I have two doves that live outside my window, they are in love, I can just tell. They seem to be a young couple just starting out, full of hope, of starting a new home making the nest for the new baby! I noticed them one day when I was painting the trim on my window frame; I smiled seeing how their situation seemed to reflect my very own. We spent many hours gazing through the window at each other maybe wondering how the other was doing, admiring each others unique attributes. I was saddened the other day when my wife came to me after finding a broken shell and a baby bird dead on the ground. Their Nest had fallen from the rafters for no apparent reason that I could see, I felt a deep sense of sadness as my dove friends must morn their loss. Weeks went bye and I missed the pretty white doves, I missed their company while I blogged, I missed their youth and there hope, I worried that they too had not survived the loss of their newborn or their home.
This last weekend I saw what looked to by my dove friends climbing on the rooftop across the way, I was hoping, but never figuring they would return. I figured our house must bring back too many bad memories; maybe we were all “doomed” to such a dismal fate. And then the following day they were back!! Daddy dove grooming his beloved wife, searching again for new twigs and the perfect blades of dried grass for which to mold their new home. And again I saw their youth, their pride, their determination and their ability to return and rebuild despite having lost everything they had.

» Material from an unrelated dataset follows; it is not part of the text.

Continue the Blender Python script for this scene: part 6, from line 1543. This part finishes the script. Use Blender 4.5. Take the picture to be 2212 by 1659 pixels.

This “starting over” this return of my friends. This blind optimism, to return home to build a new home, “our” home just made my day. and as I transition in life, making the often difficult decisions that accompany change, those decisions that step us on the pirates plank of the unknown, I am encouraged by my feathered friends, and as I write they look with their encouraging little eyes, and I can see that no matter what happens everything will be all right!
Duke says
In the end, everything will be alright. We must believe this. Hope keeps us going in the midst of living. As G.K. Chesterton said, “The most dangerous thing about life is being alive.”